Inflation; A consequence of EDA is that if miners keep gaming it in this manner the increased inflation ratewill flood the BCH market with coins at a far greater rate than intended. This has the potential to lead to strong downward pressure on the value of the coin.

Equilibrium through price; If the price differential between the two chain’s coins was to lessen by some degree, it is possible that fewer steps down the EDA difficulty ladder will be required to make BCash mining profitable. This would result in less drastic swings back and forth between the two chains. In this scenario both chains would gravitate to ten minute average block times.

Equilibrium through a hard fork to change EDA; Namecoin experienced the exact same problem that we have outlined above, in 2011. Two chains with the same Proof of Work mining algorithm competed for hash power, resulting in coin-hopping. The Namecoin developer’s solution was to perform a hard fork, and introduce something called merged mining, which solved the problem. However, a hard fork to fix a hard fork would raise more concerns over the ability of the developers behind BCash to design and maintain a viable cryptocurrency.
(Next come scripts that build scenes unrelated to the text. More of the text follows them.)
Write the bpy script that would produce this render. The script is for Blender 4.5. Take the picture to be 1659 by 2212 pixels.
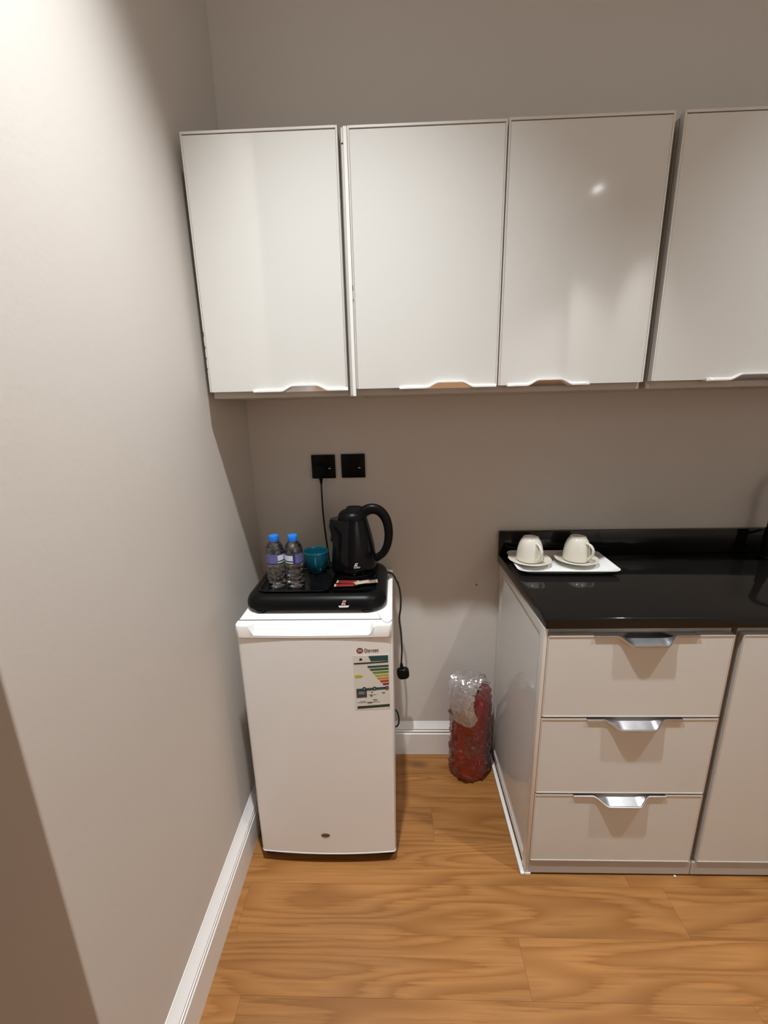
import bpy, bmesh, math, random
from mathutils import Vector, Matrix, noise as mnoise

for o in list(bpy.data.objects):
    bpy.data.objects.remove(o)
scene = bpy.context.scene
C = scene.collection
PI = math.pi

# ------------------------------------------------------------------ camera
F_PX, W_PX = 904.88, 1659.0
CAM = Vector((.5181, -1.512, 1.457))
YAW, PITCH, ROLL = -.0318, .2485, -.0228
fwd = Vector((math.sin(YAW) * math.cos(PITCH), math.cos(YAW) * math.cos(PITCH), -math.sin(PITCH)))
rgt = Vector((math.cos(YAW), -math.sin(YAW), 0))
upv = rgt.cross(fwd)
r2 = rgt * math.cos(ROLL) + upv * math.sin(ROLL)
u2 = -rgt * math.sin(ROLL) + upv * math.cos(ROLL)
cam_d = bpy.data.cameras.new('camera')
cam_d.sensor_fit = 'HORIZONTAL'
cam_d.sensor_width = 36
cam_d.lens = 36 * F_PX / W_PX
cam_d.clip_start = .02
cam = bpy.data.objects.new('camera', cam_d)
C.objects.link(cam)
m = Matrix((r2, u2, -fwd)).transposed().to_4x4()
m.translation = CAM
cam.matrix_world = m
scene.camera = cam

# ------------------------------------------------------------------ world, light, exposure
wd = bpy.data.worlds.new('world')
scene.world = wd
wd.use_nodes = True
wd.node_tree.nodes['Background'].inputs[0].default_value = (.9, .88, .85, 1)
wd.node_tree.nodes['Background'].inputs[1].default_value = .05
scene.view_settings.view_transform = 'Standard'
scene.view_settings.look = 'None'
scene.view_settings.gamma = 1
scene.view_settings.use_curve_mapping = False
scene.view_settings.exposure = 0.0

CEIL = 3.02
LAMPS = [(.40, -.98, 1.0), (1.78, -.98, .56), (2.08, -2.90, 2.0)]
LAMP_W = 226
SPOT_DEG = 85
for i, (lx, ly, k) in enumerate(LAMPS):
    ld = bpy.data.lights.new('downlight_beam', 'SPOT')
    ld.energy = LAMP_W * k
    ld.spot_size = math.radians(SPOT_DEG)
    ld.spot_blend = 1.0
    ld.shadow_soft_size = .03
    ld.color = (.945, .975, 1.0)
    lo = bpy.data.objects.new('downlight_beam', ld)
    lo.location = (lx, ly, CEIL - .03)
    C.objects.link(lo)

# ------------------------------------------------------------------ materials
MATS = {}

def mat(name, col, rough=.5, metal=0., spec=.5, coat=0., ior=1.5, noise=0., nscale=20., bump=0., bscale=200., rvar=0., trans=0., emit=None, stretch=None):
    if name in MATS:
        return MATS[name]
    ma = bpy.data.materials.new(name)
    ma.use_nodes = True
    nt = ma.node_tree
    b = nt.nodes['Principled BSDF']
    b.inputs['Base Color'].default_value = (*col, 1)
    b.inputs['Roughness'].default_value = rough
    b.inputs['Metallic'].default_value = metal
    b.inputs['Specular IOR Level'].default_value = spec
    b.inputs['IOR'].default_value = ior
    b.inputs['Coat Weight'].default_value = coat
    b.inputs['Coat Roughness'].default_value = .03
    b.inputs['Transmission Weight'].default_value = trans
    if emit:
        b.inputs['Emission Color'].default_value = (*emit[0], 1)
        b.inputs['Emission Strength'].default_value = emit[1]
    tc = nt.nodes.new('ShaderNodeTexCoord')
    vec = tc.outputs['Object']
    if stretch:
        mp = nt.nodes.new('ShaderNodeMapping')
        mp.inputs['Scale'].default_value = stretch
        nt.links.new(vec, mp.inputs[0])
        vec = mp.outputs[0]
    if noise or rvar:
        n = nt.nodes.new('ShaderNodeTexNoise')
        n.inputs['Scale'].default_value = nscale
        n.inputs['Detail'].default_value = 5
        nt.links.new(vec, n.inputs['Vector'])
    if noise:
        mr = nt.nodes.new('ShaderNodeMapRange')
        mr.inputs[3].default_value = 1 - noise
        mr.inputs[4].default_value = 1 + noise
        nt.links.new(n.outputs['Fac'], mr.inputs[0])
        mx = nt.nodes.new('ShaderNodeMix')
        mx.data_type = 'RGBA'
        mx.blend_type = 'MULTIPLY'
        mx.inputs[0].default_value = 1
        mx.inputs[6].default_value = (*col, 1)
        nt.links.new(mr.outputs[0], mx.inputs[7])
        nt.links.new(mx.outputs[2], b.inputs['Base Color'])
    if rvar:
        m2 = nt.nodes.new('ShaderNodeMapRange')
        m2.inputs[3].default_value = max(0, rough - rvar)
        m2.inputs[4].default_value = rough + rvar
        nt.links.new(n.outputs['Fac'], m2.inputs[0])
        nt.links.new(m2.outputs[0], b.inputs['Roughness'])
    if bump:
        n2 = nt.nodes.new('ShaderNodeTexNoise')
        n2.inputs['Scale'].default_value = bscale
        n2.inputs['Detail'].default_value = 4
        nt.links.new(vec, n2.inputs['Vector'])
        bp = nt.nodes.new('ShaderNodeBump')
        bp.inputs['Strength'].default_value = bump
        bp.inputs['Distance'].default_value = .002
        nt.links.new(n2.outputs['Fac'], bp.inputs['Height'])
        nt.links.new(bp.outputs[0], b.inputs['Normal'])
    MATS[name] = ma
    return ma

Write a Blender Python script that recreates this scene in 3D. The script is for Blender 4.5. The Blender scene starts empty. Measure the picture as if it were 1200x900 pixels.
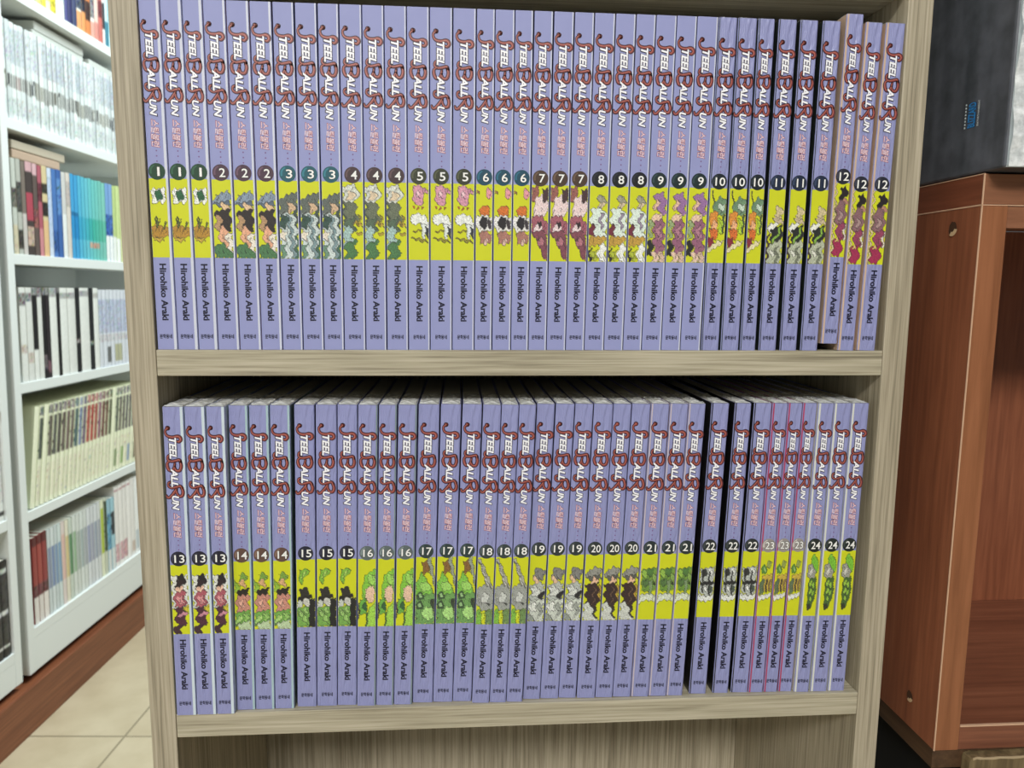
import bpy, bmesh, math, random
from mathutils import Matrix, Vector
import numpy as np
S = bpy.context.scene
COL = S.collection

# ------------------------------------------------------------------ camera
cam = bpy.data.cameras.new('camera')
camo = bpy.data.objects.new('camera', cam); COL.objects.link(camo)
CM = ((0.9974341291691264, 0.0016300087905345003, -0.07157164969433973),
      (-0.07116931815994208, 0.13082490463546304, -0.9888476993348222),
      (0.0077515238034491845, 0.9914041493752509, 0.13060523144292413))
m4 = Matrix(CM).to_4x4(); m4.translation = Vector((0.16979, -0.43093, 0.03706))
camo.matrix_world = m4
cam.sensor_fit = 'HORIZONTAL'; cam.sensor_width = 36.0
cam.lens = 870.0 / 1200.0 * 36.0
cam.clip_start = 0.01; cam.clip_end = 50
cam.dof.use_dof = True; cam.dof.focus_distance = 0.455; cam.dof.aperture_fstop = 15
S.camera = camo

# ------------------------------------------------------------------ light, exposure
S.view_settings.view_transform = 'Standard'; S.view_settings.look = 'None'
S.view_settings.gamma = 1.0; S.view_settings.use_curve_mapping = False
S.view_settings.exposure = 0.0
W = bpy.data.worlds.new('world'); S.world = W; W.use_nodes = True
W.node_tree.nodes['Background'].inputs[0].default_value = (0.93, 0.97, 1.0, 1)
W.node_tree.nodes['Background'].inputs[1].default_value = 0.13
def area(name, loc, target, sx, sy, power, col=(1, 1, 1)):
    l = bpy.data.lights.new(name, 'AREA'); l.shape = 'RECTANGLE'; l.size = sx; l.size_y = sy
    l.energy = power; l.color = col
    o = bpy.data.objects.new(name, l); COL.objects.link(o); o.location = loc
    d = Vector(target) - Vector(loc)
    o.rotation_euler = d.to_track_quat('-Z', 'Y').to_euler()
    return o
area('ceiling_lamp_front', (-0.35, -2.45, 1.66), (0.2, 0.0, -0.1), 1.2, 0.35, 72, (1.0, 0.985, 0.95))
area('ceiling_lamp_aisle', (0.50, 1.10, 1.66), (-0.55, 1.1, -0.3), 0.35, 1.2, 64, (0.90, 1.0, 0.985))
area('fill_light_side', (-1.7, -2.1, 1.66), (0.3, 0.0, -0.1), 0.6, 1.2, 48, (1.0, 0.985, 0.95))  # unseen fill light, added to brighten the left-facing cabinet and box sides

# ------------------------------------------------------------------ helpers
def lin(c):
    """sRGB 0-255 triple to linear rgba"""
    r = []
    for v in c:
        v = v / 255.0
        r.append(v / 12.92 if v <= 0.04045 else ((v + 0.055) / 1.055) ** 2.4)
    return (r[0], r[1], r[2], 1.0)
_mats = {}
def mat(name, c, rough=0.5, coat=0.0, spec=0.5, metal=0.0, bump=None):
    if name in _mats: return _mats[name]
    m = bpy.data.materials.new(name); m.use_nodes = True
    b = m.node_tree.nodes['Principled BSDF']
    b.inputs['Base Color'].default_value = lin(c)
    b.inputs['Roughness'].default_value = rough
    b.inputs['Coat Weight'].default_value = coat
    b.inputs['Coat Roughness'].default_value = 0.15
    b.inputs['Specular IOR Level'].default_value = spec
    b.inputs['Metallic'].default_value = metal
    if bump:
        nt = m.node_tree
        tc = nt.nodes.new('ShaderNodeTexCoord'); mp = nt.nodes.new('ShaderNodeMapping')
        mp.inputs['Scale'].default_value = bump[0]
        nz = nt.nodes.new('ShaderNodeTexNoise'); nz.inputs['Scale'].default_value = 1.0; nz.inputs['Detail'].default_value = 4
        bp = nt.nodes.new('ShaderNodeBump'); bp.inputs['Strength'].default_value = bump[1]; bp.inputs['Distance'].default_value = bump[2]
        nt.links.new(tc.outputs['Object'], mp.inputs['Vector']); nt.links.new(mp.outputs[0], nz.inputs['Vector'])
        nt.links.new(nz.outputs[0], bp.inputs['Height'])
        nt.links.new(bp.outputs[0], b.inputs['Normal']); nt.links.new(bp.outputs[0], b.inputs['Coat Normal'])
    _mats[name] = m
    return m
def attr_mat(name, rough=0.45, coat=0.0, noise=0.0):
    """printed picture: albedo read from the mesh's 'print' colour attribute"""
    if name in _mats: return _mats[name]
    m = bpy.data.materials.new(name); m.use_nodes = True
    nt = m.node_tree; b = nt.nodes['Principled BSDF']
    a = nt.nodes.new('ShaderNodeAttribute'); a.attribute_name = 'print'
    nt.links.new(a.outputs['Color'], b.inputs['Base Color'])
    b.inputs['Roughness'].default_value = rough; b.inputs['Coat Weight'].default_value = coat
    b.inputs['Coat Roughness'].default_value = 0.15
    _mats[name] = m
    return m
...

It remains a viable technical solution should the situation not resolve itself by other means.

Stagnation; This could well be the outcome if the swings get more exaggerated. One of the chains loses so much hash power that it is rendered effectively unusable. The value of its coins would drop without enough blocks being produced to make it a viable currency, further reducing the likelihood that miners look to it for profit. Segwit will activate on Bitcoin whilst BCash is still in its ‘slow’ mining phase , something that may well play out in Bitcoin’s favour.

Charts showing the rate of block discovery on the BCash network do not depict a stable system in self-regulating equilibrium. If nothing else, the gaming of BCash’s EDA shows conclusively that hash rate does indeed follow profit over all else.

How long the game will go on for is unknown. With the proposed Segwit2x hard fork now just three months away, who can possibly predict what will happen if another SHA-256 based blockchain enters the system.